When it boots into the shell, you get a command line interface that might take X amount of time to go away and boot into boot option #2. 

 

 

Usually people will have Boot Option #1 as USB (so you can boot from USB, to re-install Windows, etc)

Boot Option #2 is your main drive with Windows. The WDC WDS240G looks like a 240GB WD SSD and if its got Windows, set that to #2. 

 

What Fast Boot does is enables some secure boot functions and disables some USB boot devices etc that you usually won't need. Usually its safe to turn that on. You only want to turn that off when you're having boot issues. 

 

also I'm not sure what you mean by when you click the taskbar it asks you to close Windows?
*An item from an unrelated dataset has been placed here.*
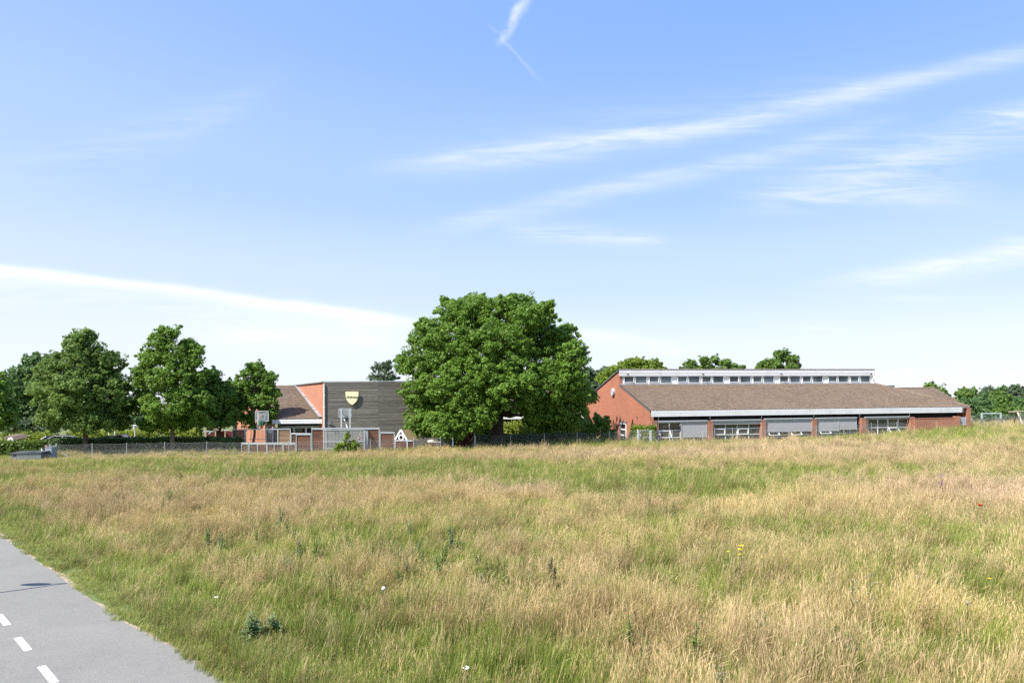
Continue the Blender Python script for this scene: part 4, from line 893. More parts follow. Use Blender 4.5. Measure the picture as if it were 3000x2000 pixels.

Do you mean it only lets you sign out of Windows?

 

and if your icons are taking a long time to load, make sure there isn't something wrong with your SSD. Download HD Tune and run a benchmark to check the speeds, make sure those are good and also do a quick error check and health check. 

 

finally, if you had an SSD + HDD plugged in during your Windows install, make sure Windows didn't install your boot partition onto the HDD and your main file system on the SSD. 

open "Disk Management" and find which disk is your Windows install. Make sure it goes like [System Reserved 500MB] then [C:] if the System Reserved is on any other drive, that is probably the cause. This means on bootup its reading from the slower HDD.